Navy ships were en route to another rubber boat with 89 people on board yesterday, and the privately-funded Phoenix rescue ship said it had already picked up 104 migrants.
The 40m Phoenix, based in Malta and run by the Migrant Offshore Aid Station (MOAS) and Doctors Without Borders, rescued 369 people, most of them Eritreans aboard a large wooden vessel on Sunday.
Among them was one pregnant woman and about 45 children, including babies, the MOAS said.
“The scale of this crisis is just heartbreaking,” Will Turner, emergency co-ordinator for Doctors Without Borders, said in a statement.
Growing lawlessness and anarchy in Libya – the last point on one of the main transit routes to Europe – is giving free hand to people smugglers who make an average of €80,000 ($90,000) from each boatload, according to an ongoing investigation by an Italian court.
Mild spring weather and calm summer seas are expected to push total arrivals in Italy for 2015 to 200,000, an increase of 30,000 on last year, according to an interior ministry projection.
Police in Spain said they had rescued 21 immigrants in a boat off the southern coast of the country yesterday.
On Sunday, seven bodies were found on two large rubber boats packed with migrants and three others died after jumping into the water when they saw a merchant ship approaching, the Italian coast guard said.
About 1,800 people are estimated to have perished during the crossing already this year, the UN refugee agency said.
Some 51,000 have entered Europe by sea, with 30,500 coming via Italy.
Shocked by last month’s record disaster, European Union leaders agreed to triple funding for the EU sea patrol mission Triton, but there is still disagreement on what to do with the people fleeing conflict and poverty in various parts of Africa and the Middle East.
Italy has co-ordinated the rescues by its own navy and coast guard, a French ship acting on behalf of the European border control agency, merchant ships of various nationalities and one vessel run by the MOAS.
According to Flavio Di Giacomo, spokesman for the Rome office of the International Organisation for Migration, some 30,000 boat migrants have landed in Italy this year, compared to 27,000 in January-April 2014.
“It’s not a big difference.

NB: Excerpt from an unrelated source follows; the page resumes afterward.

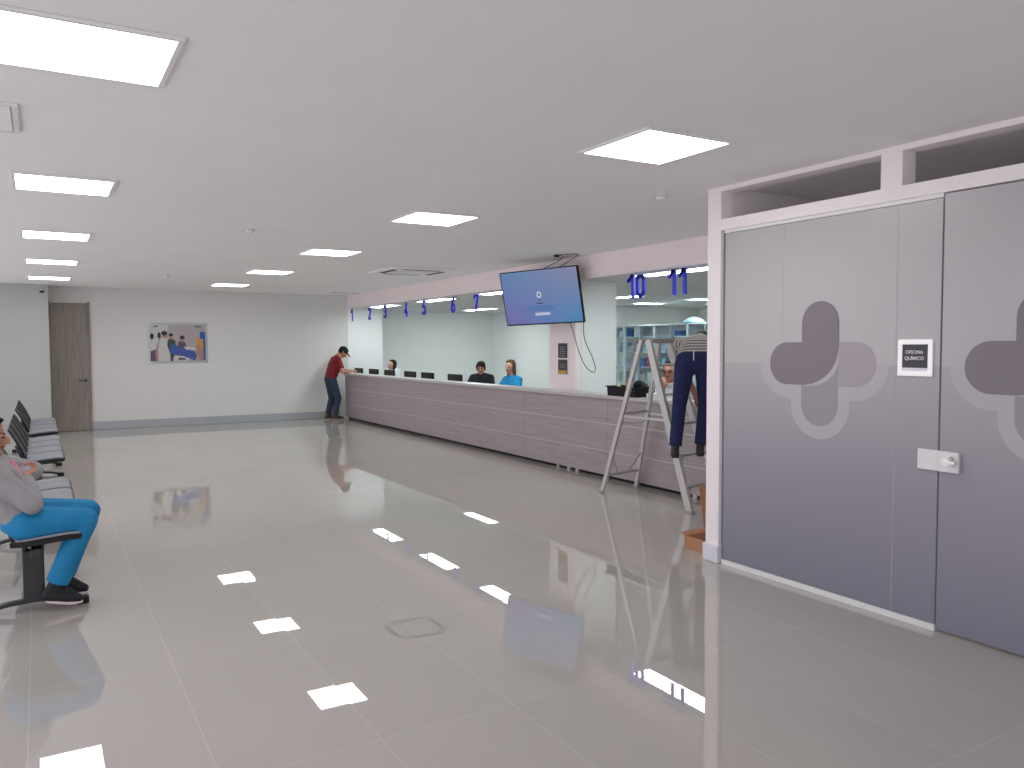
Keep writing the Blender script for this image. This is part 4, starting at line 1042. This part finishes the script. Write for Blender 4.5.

What is really surprising and quite new is that since around mid-April a huge number of people arriving in a short period of time. Before, the arrival of migrants was much more spread out,” Di Giacomo.
The spokesman said the trend was putting undue strain on the Italian Coast Guard, and strengthened the need for a beefed-up international rescue presence in the stretch of water between Italian and North African shores.
Germany has also agreed to help. Two vessels – the frigate Hessen and the supply ship Berlin – arrived at the Greek island of Crete yesterday to be loaded with aid and personnel, according to a defence ministry spokesman in Berlin.
However, where exactly the German ships will be deployed remained unclear.
Along with Triton, the EU border control agency Frontex operates another sea mission off the coast of Greece, known as Poseidon.
In Brussels, the European Commission said Frontex was working out the details with Italy, Malta and Greece, so that “a new operational plan” for Frontex and Poseidon, setting out their expansion, could be adopted some time after Friday.
Meanwhile, a Libyan official warned the EU against plans to bomb the boats that smugglers use to ferry migrants.
Tripoli Mayor Mahdi al-Harati told the Times of Malta newspaper that such action would be “criminal”.
“Children and women live in these (coastal) areas,” al-Harati said. “Even if they target the boats alone, what will it solve? The smugglers will shift their business elsewhere.”
“What we need is co-operation and co-ordination between the coast guard operating in Libya and the authorities in Europe,” he added.
Smugglers operate freely in Libya, where a breakdown of law and order followed the Nato-backed overthrow of Muammar Gaddafi in 2011.
The North African country has become a launchpad for the overwhelming majority of Europe-bound migrants.
There are two rival governments in Libya, each backed by different militias, and only one, based in Tobruk, is recognised by the international community.
Neither of them has proved capable of stopping migrant boats.
Interior Minister Angelino Alfano – who travelled to Sicily to discuss the migration crisis with local security forces – said that Italy was “paying the price” of Libya’s chaos, and called for the help of the international community to “break up” migrant smuggling networks.